Any old promotor drivers around

“I’VE GOT A LITTLE JOB FOR YOU”.
Lane 5.

I had almost given up. A Saudi visa, so it seemed was just out of reach. Sami Sirissi was my last hope and I was all for calling it a day. He talked me into waiting two more days and I’m glad he did. He finally came up trumps. There it was stamped in my passport. The Saudi visa that would enable me to finish the job I had set out on from the UK weeks before. It looked genuine and I’m sure it was. I was over the moon. Sami must have pulled a dozen favours from someone at the Saudi embassy to get it issued. When I asked how much I owed him he just made a sound with his tongue, shrugged and shook his head. It didn’t matter how much I remonstrated with him he would’nt take anything from me. Finally I gave up trying, thanked him profusely once again and made my way back to the lorry. Now all I wanted to do was get back on the road. I went back to the Ambassadors house to give Bernie the good news then hitched up my trailer and in no time was heading down the Amman road to the border.

I sped through the Syrian border controls at Derra and then had my ears assaulted by the deaf and dumb boy screeching at me to give him my papers at Ramtha on the Jordanian side. I remember very little of my time in Jordan other than to say I got to the British embassy on a Thursday and met my contact Tom Murphy. He explained that nothing could be done until Saturday. He asked if I would like to go to the British Club on Friday as he and his wife would be there. I readily agreed and so spent another pleasant day by the pool. I tipped on the Sunday and left Amman that day. A few years later I would be flying into Amman quite regularly often staying at an hotel out near the airport but as for Amman itself I remember nothing. I’m sorry to say I can’t remember the first thing about the embassy or any part of the city.

I headed down to the Saudi border passing signs for Petra on the way. One day I ought to come back and do the tourist bit I thought but never did. The weather was quite hot by this time and one thing I did was buy a large flask and fill it up with cold water, that was a life saver. Again I remember very little of the border or the procedures there except to say it was all very straightforward except for one thing and that was nothing to do with with my Saudi visa. I was wondering if they would let me enter bearing in mind the hullabaloo over the film "Death of a Princess but that part went extremely smoothly. No, it was to do with clearing the load. Although I was sealed in Amman for some reason the Saudi’s wouldn’t allow me to run down to Jedda. Perhaps they didn’t trust us pesky Brits. Well, I’d better re-phrase that. They did allow me to go but I had to have a Saudi guard ■■■■■■ me to the customs in Jedda. When I was told this and then introduced to this old sullen guard I thought this is going to be fun. Where’s he going to sleep.

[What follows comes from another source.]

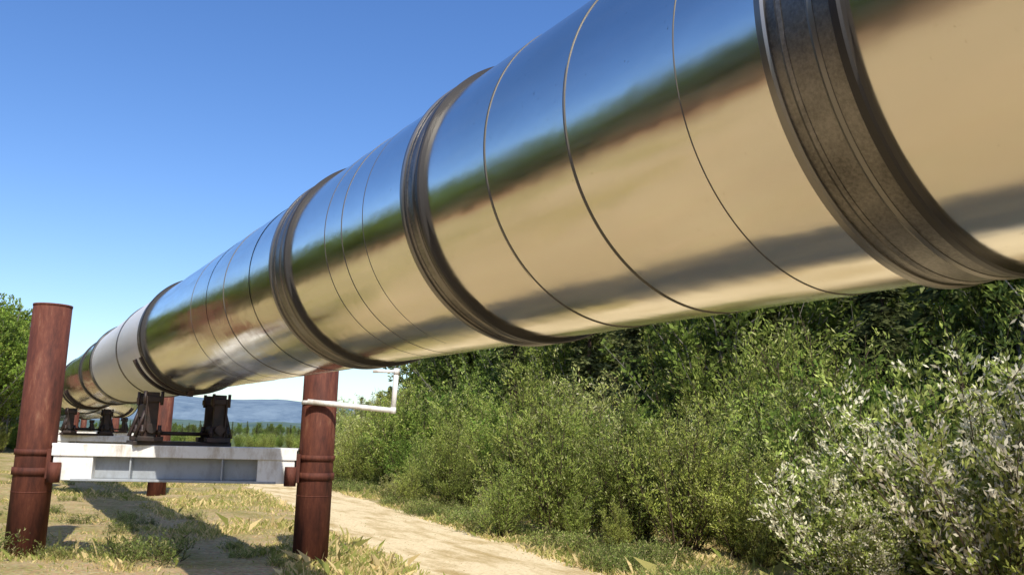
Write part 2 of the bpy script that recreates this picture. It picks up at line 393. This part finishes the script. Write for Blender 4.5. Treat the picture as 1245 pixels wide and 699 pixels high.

Who’s meant to feed him and as for ablutions!!! Perhaps he will disappear into the desert on the passenger side and me on the drivers side. Well, as long as he didn’t want to come with me I suppose it didn’t matter.

In the end I had a good run down. The guard didn’t speak any english and uttered very little even in arabic. We left the border first thing in the morning and did a good hit the first day. It was hot and the old guard helped himself to my water every now and again. Only sips though. I didn’t mind as there were plenty of little shops from where to restock. I stopped at a roadside shack for the night and the guard treated himself to an evening meal. I decided to eat in and so another tin of Irish stew was consumed. The last thing I saw of him as I drew my curtains was making himself comfortable across a large bench seat adjacent to the table from where he had just eaten his evening meal.

The following day we arrived in Jedda and he directed me to the customs complex. I was still in shorts and wondered if I should put long trousers on before I went inside the office but I couldn’t be bothered. It was by now very hot but as we entered the building the cold air hit me. They must have had the air conditioning on full blast. It was very busy in there with hundreds of Saudi’s all running round in their brilliant white robes. I certainly looked out of place. My papers, which the old guard was looking after were handed over and I was told they would contact the British Embassy. I could see nothing was going to happen that day so resigned myself to spending a long hot uncomfortable night there.